Why I support a Voice to Parliament

The date for the referendum has been set for 14 October, it will be an important decision for our country to make together and I wanted to share my reasons for why I’m supporting a Voice to Parliament.

Indigenous Australians were denied their identity, land and kin - the consequences of that have been long lasting.

Think about the stark reality for Indigenous Australians:

  • Proportionally they are the most incarcerated people on the planet.
  • If you are an Indigenous man, you are more likely to go to gaol than to university.
  • The life expectancy gap between Indigenous and non-Indigenous Australians remains at eight years.
  • Some Indigenous communities do not have access to clean drinking water.

This knowledge should hurt us in our souls.

Governments of all persuasions have tried to close the gap for decades now and have spent considerable resources trying to improve outcomes for Indigenous Australians. But the gaps remain.

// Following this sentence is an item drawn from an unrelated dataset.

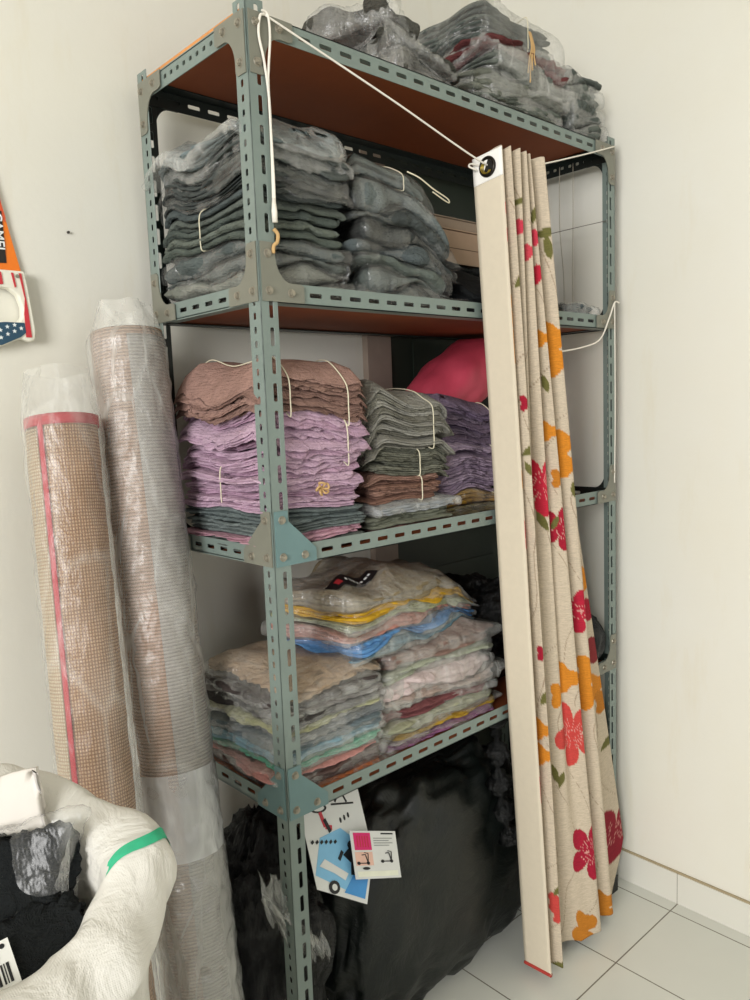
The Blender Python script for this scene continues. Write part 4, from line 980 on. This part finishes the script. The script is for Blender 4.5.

We must change this. That is why we need a Voice to Parliament.

Uluru Statement from the Heart

The Uluru Statement from the Heart is an incredible document – one which I hope becomes part of Australia’s historical treasures. It calls for recognition of Indigenous Australians in our constitution through a Voice to Parliament.

It’s a document that took years of work, hours and hours of consultations with hundreds of Indigenous Australians from across the country – and they have asked for a Voice to Parliament because it will make a practical difference to their lives.


What is the Voice to Parliament?

The Voice would be a committee that represents Indigenous Australians from across Australia. It will allow them to provide input into federal government decisions and policies that affect their lives.

The Voice won’t make new laws, it won’t control funding, it won’t have veto powers, it won’t sit in our Federal Parliament – it simply provides informed advice to government on issues that affect Indigenous Australians.

For years now representative and advisory bodies have been set up on behalf of Indigenous Australians and then abolished or defunded. That’s why we need to enshrine a Voice to Parliament in our Constitution to make it a permanent body.

The Voice to Parliament is about three things:

  • Recognition of Indigenous Australians in our Constitution
  • Listening to Indigenous Australians so they have a greater say of the decisions that impact them
  • Making a practical difference to the lives of Indigenous Australians. When we listen to people about the decisions that affect them, we get better results. There are examples in health and education where this work is already happening and it’s proven to improve outcomes.

This is a moment for us to come together and demonstrate that we are a generous and compassionate country - one that will listen to Indigenous Australians and give them a greater say over the decisions that impact them, so they can thrive.

I hope you will join me in supporting a Voice to Parliament.